### RECORDS FOR PROCESSING

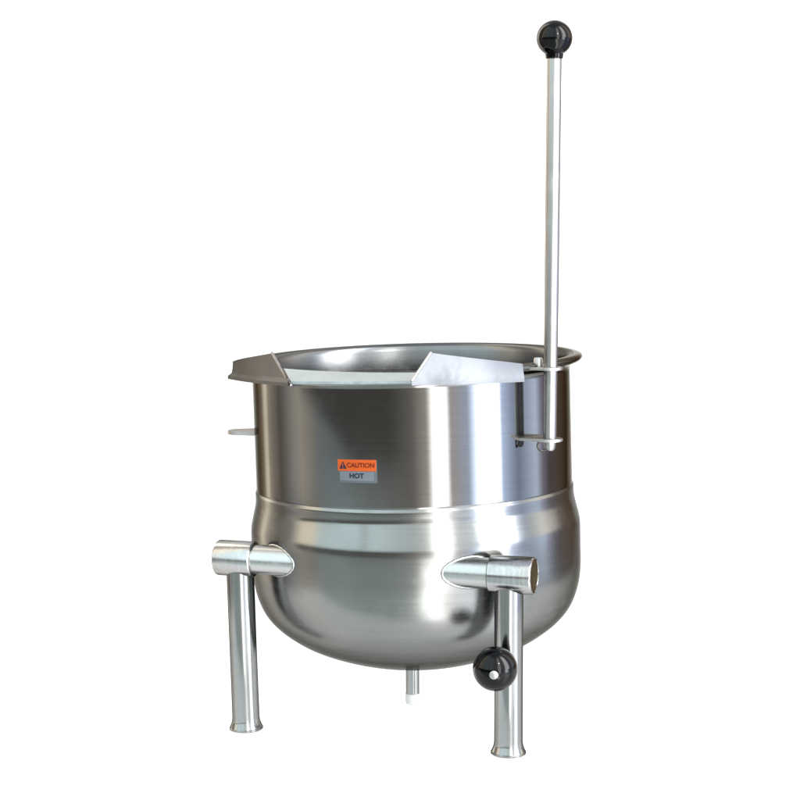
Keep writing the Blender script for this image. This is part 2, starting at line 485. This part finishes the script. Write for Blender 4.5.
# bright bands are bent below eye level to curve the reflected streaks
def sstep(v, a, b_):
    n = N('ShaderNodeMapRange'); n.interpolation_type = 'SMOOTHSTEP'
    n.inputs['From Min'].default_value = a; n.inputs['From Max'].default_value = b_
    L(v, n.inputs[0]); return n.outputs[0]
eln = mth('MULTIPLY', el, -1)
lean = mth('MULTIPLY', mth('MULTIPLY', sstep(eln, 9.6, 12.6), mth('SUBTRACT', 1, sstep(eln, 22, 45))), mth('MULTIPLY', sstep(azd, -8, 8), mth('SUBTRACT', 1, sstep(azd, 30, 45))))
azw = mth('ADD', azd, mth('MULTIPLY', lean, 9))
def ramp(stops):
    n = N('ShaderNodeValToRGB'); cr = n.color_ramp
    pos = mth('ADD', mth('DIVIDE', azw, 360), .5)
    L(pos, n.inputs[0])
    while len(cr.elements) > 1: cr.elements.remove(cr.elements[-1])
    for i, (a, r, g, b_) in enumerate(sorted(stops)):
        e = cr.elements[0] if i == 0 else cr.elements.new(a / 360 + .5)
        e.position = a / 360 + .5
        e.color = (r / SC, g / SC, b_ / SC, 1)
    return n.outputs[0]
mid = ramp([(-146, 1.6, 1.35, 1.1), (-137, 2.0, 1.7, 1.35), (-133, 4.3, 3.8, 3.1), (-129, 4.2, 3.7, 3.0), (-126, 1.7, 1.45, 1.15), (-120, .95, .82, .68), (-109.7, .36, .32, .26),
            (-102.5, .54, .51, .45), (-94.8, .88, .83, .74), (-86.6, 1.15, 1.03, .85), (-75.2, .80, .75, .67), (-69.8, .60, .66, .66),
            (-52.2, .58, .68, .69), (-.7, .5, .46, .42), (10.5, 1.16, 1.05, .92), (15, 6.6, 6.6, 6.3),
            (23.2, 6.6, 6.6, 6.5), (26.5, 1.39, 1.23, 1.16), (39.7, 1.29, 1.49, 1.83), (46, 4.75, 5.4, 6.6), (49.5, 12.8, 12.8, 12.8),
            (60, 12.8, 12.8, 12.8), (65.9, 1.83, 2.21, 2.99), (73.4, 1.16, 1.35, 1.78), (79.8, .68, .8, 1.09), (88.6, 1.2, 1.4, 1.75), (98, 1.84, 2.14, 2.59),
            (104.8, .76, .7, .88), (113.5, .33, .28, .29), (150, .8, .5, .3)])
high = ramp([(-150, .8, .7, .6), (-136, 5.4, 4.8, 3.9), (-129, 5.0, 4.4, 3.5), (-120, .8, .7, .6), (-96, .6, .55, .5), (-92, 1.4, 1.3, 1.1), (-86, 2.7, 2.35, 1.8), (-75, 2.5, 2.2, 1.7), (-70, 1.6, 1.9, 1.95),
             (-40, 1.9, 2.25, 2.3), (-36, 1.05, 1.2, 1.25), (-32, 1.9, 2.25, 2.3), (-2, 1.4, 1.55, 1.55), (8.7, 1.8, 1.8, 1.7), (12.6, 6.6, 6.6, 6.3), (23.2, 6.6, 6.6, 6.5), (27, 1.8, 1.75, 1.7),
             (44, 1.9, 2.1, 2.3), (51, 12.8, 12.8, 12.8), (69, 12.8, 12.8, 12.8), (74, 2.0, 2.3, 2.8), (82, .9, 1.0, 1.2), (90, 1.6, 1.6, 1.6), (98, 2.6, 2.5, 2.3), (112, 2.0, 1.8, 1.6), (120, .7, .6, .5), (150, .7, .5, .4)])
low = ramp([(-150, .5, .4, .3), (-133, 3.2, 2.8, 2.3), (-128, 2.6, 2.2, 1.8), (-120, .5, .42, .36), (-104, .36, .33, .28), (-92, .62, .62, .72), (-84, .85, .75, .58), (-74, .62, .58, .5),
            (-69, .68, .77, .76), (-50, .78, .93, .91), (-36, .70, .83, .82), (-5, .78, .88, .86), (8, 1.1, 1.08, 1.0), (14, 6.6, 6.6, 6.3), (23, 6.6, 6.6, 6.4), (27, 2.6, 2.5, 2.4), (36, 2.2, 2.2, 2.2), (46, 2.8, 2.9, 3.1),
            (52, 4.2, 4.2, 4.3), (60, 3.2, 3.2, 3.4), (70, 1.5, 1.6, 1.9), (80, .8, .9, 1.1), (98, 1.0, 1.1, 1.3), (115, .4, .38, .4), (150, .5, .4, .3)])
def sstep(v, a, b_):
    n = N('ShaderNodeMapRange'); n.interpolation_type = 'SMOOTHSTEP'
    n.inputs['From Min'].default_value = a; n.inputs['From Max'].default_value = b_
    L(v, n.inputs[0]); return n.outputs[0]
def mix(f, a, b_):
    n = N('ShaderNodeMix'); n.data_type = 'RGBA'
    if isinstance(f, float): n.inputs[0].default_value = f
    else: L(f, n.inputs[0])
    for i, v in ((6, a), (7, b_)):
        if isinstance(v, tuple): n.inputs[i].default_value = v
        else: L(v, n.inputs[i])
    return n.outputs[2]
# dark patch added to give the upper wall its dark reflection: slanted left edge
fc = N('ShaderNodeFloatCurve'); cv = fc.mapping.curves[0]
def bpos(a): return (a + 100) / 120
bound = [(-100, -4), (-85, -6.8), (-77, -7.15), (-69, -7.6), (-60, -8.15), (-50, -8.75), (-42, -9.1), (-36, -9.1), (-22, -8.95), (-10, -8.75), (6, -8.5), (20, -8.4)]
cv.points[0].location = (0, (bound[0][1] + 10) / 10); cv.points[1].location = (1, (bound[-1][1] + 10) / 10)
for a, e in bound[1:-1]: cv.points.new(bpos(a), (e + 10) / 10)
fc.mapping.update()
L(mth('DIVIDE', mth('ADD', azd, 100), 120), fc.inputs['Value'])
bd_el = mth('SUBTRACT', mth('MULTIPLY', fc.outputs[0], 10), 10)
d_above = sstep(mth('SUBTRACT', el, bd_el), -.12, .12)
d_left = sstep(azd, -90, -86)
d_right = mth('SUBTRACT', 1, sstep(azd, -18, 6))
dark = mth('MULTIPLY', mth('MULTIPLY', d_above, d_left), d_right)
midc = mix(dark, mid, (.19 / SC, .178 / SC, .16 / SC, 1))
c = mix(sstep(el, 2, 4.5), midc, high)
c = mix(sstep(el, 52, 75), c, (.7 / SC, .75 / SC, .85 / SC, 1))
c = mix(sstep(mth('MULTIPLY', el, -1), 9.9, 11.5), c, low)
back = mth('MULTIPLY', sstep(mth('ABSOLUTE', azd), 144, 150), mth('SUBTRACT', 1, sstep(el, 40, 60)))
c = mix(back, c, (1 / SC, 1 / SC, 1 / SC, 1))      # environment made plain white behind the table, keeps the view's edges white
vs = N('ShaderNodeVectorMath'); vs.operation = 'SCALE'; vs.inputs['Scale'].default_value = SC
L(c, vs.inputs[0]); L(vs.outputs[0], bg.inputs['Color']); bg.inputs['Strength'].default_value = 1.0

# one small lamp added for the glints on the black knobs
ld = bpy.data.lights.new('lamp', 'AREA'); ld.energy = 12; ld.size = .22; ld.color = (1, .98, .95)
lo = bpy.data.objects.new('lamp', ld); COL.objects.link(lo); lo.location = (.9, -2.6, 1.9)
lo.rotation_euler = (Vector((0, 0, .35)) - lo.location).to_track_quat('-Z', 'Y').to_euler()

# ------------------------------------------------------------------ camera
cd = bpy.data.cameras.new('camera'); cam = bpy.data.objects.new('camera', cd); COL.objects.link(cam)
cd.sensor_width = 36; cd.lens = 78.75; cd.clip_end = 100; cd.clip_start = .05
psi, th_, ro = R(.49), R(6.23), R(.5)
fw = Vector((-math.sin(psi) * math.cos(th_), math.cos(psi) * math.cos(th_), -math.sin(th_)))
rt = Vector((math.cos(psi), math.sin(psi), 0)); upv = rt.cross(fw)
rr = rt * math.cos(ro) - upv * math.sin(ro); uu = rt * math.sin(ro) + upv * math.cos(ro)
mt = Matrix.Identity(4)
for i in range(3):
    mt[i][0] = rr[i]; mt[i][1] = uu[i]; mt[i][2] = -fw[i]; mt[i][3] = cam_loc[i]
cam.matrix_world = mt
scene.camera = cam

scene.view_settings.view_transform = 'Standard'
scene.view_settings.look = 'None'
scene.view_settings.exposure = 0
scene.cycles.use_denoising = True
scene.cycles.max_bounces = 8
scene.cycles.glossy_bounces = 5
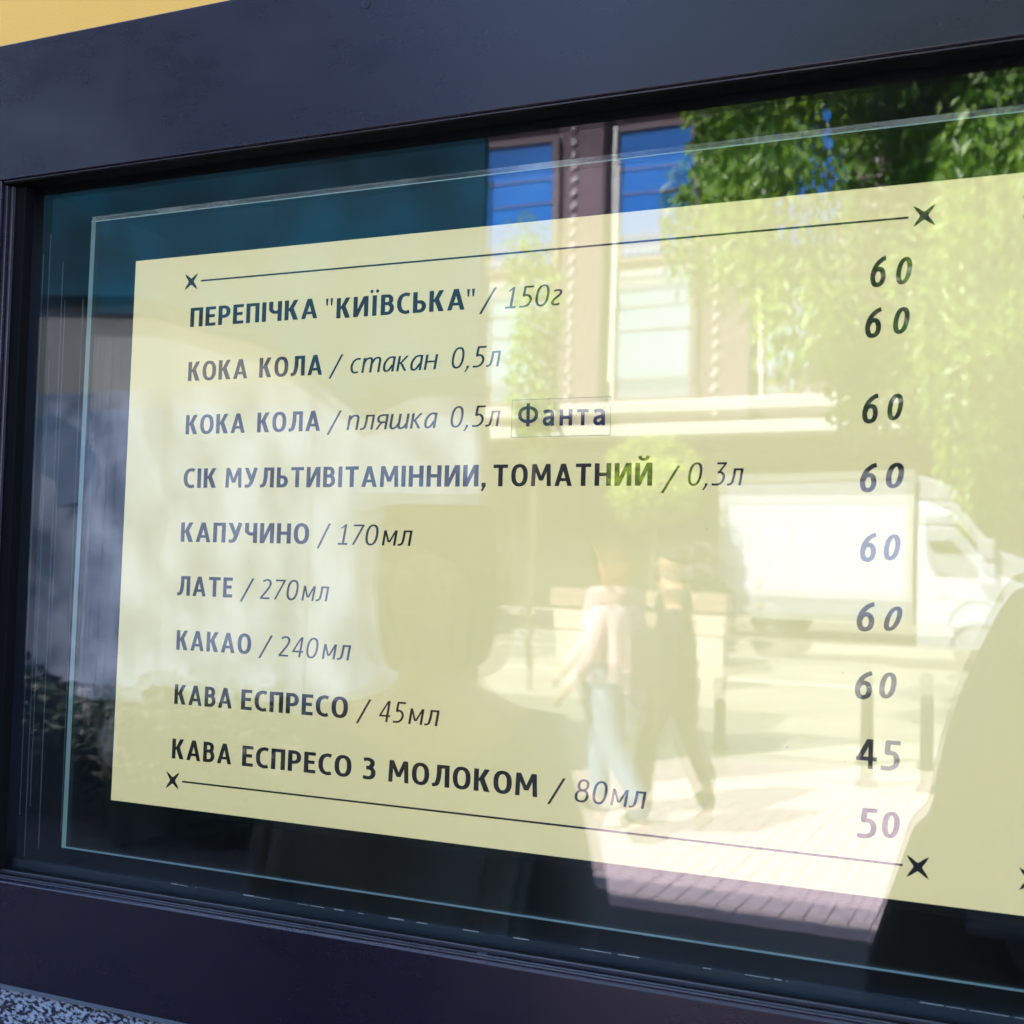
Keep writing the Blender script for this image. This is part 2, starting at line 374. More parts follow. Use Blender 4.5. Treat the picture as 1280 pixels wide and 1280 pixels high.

######

■ WHAT THE TASK REQUIRES: Using the entries above, return each line that includes the word "starting".

■ FINISHED TASK:
Keep writing the Blender script for this image. This is part 2, starting at line 485. This part finishes the script. Write for Blender 4.5.
Keep writing the Blender script for this image. This is part 2, starting at line 374. More parts follow. Use Blender 4.5. Treat the picture as 1280 pixels wide and 1280 pixels high.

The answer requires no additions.